Tantangan di Pesantren Terpencil
Kondisi ini makin terasa di pesantren-pesantren terpencil Probolinggo. Letak yang jauh dari pusat kota membuat hiburan terbatas, sehingga media sosial menjadi pelarian utama bagi banyak santri. Namun, dampaknya justru membuat motivasi belajar menurun.
“Pesantren di pedalaman itu sebenarnya punya suasana yang tenang untuk belajar. Tapi karena masuknya gadget dan media sosial, ketenangan itu justru berubah jadi kesepian.
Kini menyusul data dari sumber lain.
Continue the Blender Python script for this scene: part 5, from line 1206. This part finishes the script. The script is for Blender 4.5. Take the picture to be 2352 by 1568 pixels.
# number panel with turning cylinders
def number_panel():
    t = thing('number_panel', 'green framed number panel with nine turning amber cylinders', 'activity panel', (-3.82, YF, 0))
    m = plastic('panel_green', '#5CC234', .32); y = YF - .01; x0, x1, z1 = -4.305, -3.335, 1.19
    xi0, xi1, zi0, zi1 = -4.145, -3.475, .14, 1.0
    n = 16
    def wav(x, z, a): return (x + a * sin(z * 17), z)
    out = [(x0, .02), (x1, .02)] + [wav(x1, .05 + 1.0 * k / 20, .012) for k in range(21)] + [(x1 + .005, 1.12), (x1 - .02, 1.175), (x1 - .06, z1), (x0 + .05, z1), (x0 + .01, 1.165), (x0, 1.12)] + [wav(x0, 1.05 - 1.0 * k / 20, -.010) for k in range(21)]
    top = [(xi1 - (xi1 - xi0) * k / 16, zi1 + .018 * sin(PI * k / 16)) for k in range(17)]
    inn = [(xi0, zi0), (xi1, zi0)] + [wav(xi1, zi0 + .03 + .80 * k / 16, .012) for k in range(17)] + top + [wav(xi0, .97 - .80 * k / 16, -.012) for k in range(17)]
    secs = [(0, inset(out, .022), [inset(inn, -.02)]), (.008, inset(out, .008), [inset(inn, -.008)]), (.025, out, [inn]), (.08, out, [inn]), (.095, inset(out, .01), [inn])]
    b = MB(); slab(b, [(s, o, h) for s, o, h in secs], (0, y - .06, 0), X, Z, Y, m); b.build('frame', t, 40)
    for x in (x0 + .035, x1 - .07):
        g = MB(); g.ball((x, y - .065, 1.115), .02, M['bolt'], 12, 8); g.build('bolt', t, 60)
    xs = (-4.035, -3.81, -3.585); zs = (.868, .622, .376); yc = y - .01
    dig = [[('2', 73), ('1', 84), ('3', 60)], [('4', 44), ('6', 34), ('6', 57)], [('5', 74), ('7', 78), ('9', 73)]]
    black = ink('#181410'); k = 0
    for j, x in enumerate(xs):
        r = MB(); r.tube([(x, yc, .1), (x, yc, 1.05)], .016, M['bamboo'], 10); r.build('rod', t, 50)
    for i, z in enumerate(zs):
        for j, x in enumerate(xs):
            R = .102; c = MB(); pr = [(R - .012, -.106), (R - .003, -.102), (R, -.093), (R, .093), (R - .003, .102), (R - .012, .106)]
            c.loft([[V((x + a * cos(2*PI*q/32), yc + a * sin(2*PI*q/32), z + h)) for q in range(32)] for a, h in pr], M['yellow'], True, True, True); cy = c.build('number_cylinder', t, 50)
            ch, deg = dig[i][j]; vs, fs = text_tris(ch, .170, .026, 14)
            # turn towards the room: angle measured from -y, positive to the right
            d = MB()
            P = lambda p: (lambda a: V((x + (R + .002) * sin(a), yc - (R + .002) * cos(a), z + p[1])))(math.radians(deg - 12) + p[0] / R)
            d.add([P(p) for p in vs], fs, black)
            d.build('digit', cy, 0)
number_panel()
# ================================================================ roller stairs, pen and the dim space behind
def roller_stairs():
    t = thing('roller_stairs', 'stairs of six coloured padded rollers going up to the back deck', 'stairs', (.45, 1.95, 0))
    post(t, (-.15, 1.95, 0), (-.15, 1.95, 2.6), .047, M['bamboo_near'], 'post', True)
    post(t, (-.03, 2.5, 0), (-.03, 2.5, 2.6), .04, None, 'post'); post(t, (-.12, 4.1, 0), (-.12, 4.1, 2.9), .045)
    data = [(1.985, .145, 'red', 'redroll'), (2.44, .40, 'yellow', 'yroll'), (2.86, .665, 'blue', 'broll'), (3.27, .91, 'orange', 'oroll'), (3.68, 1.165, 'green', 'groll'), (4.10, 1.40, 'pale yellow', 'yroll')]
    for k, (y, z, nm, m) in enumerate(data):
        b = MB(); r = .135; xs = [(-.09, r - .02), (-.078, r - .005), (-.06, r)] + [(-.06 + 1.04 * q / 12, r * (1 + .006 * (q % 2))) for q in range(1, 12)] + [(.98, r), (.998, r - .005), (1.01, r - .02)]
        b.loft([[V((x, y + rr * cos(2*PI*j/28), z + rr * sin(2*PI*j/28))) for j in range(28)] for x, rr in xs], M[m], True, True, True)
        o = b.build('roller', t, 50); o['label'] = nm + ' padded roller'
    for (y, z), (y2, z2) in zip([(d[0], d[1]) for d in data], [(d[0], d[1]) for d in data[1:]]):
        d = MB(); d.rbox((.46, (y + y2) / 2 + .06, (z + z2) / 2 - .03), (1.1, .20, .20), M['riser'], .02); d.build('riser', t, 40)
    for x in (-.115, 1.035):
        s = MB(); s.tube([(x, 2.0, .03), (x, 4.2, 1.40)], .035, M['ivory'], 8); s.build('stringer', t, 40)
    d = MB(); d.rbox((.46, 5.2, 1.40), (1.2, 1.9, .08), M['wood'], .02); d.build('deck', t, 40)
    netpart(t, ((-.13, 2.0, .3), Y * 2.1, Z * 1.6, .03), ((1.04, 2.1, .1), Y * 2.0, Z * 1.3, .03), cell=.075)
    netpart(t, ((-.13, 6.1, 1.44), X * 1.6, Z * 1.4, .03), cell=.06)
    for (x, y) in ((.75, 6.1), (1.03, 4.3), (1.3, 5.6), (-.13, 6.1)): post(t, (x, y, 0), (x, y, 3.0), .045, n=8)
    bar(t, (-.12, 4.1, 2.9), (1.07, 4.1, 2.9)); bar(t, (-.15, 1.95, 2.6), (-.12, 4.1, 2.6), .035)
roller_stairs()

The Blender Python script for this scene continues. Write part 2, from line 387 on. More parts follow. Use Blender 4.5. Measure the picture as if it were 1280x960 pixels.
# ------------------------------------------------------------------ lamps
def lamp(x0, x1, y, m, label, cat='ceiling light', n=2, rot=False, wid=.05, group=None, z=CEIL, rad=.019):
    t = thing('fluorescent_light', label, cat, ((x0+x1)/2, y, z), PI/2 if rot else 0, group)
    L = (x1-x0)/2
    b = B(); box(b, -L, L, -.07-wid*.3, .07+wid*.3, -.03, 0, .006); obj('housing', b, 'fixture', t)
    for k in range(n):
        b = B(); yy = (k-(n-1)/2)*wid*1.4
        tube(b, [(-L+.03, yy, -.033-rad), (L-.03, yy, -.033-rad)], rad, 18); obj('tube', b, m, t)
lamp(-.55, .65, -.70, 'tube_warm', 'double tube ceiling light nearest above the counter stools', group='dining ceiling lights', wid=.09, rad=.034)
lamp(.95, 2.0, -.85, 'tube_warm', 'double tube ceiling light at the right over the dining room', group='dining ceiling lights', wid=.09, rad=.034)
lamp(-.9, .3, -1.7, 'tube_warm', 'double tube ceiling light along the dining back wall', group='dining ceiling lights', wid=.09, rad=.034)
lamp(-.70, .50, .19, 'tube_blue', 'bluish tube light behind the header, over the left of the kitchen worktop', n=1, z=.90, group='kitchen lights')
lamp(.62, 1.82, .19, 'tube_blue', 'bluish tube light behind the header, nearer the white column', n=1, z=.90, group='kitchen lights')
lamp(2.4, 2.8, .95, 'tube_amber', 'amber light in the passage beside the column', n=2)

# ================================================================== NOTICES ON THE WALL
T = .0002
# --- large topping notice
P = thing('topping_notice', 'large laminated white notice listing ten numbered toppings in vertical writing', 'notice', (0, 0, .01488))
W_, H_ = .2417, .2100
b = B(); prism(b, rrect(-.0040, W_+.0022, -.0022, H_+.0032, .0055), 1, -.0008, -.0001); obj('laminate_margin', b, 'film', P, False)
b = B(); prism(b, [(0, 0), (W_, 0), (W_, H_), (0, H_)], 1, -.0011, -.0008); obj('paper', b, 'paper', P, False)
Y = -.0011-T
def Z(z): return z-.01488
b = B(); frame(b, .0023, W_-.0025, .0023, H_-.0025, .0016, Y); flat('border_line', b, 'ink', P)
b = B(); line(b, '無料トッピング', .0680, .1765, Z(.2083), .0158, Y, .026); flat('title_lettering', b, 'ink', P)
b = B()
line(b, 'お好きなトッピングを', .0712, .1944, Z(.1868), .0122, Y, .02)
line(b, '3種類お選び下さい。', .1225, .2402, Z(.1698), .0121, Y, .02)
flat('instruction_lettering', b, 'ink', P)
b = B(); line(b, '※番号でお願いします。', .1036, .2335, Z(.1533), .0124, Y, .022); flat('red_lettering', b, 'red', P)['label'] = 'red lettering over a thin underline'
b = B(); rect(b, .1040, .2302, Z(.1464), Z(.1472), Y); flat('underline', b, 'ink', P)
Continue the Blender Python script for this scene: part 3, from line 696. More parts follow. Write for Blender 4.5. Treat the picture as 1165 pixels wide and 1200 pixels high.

Santri lebih memilih dunia maya daripada berinteraksi langsung,” jelas KH. Zainuddin, salah satu pengasuh pesantren di Probolinggo.
Refleksi untuk Dunia Pendidikan Pesantren
Fenomena ini menandakan perlunya perhatian lebih dari pengasuh pondok, guru, hingga orang tua. Literasi digital dan pendampingan penggunaan gadget menjadi langkah penting agar media sosial tidak sepenuhnya menggerus semangat belajar santri.
Pesantren diharapkan mampu menghadirkan kembali budaya belajar bersama, agar semangat santri tidak redup oleh derasnya arus digital.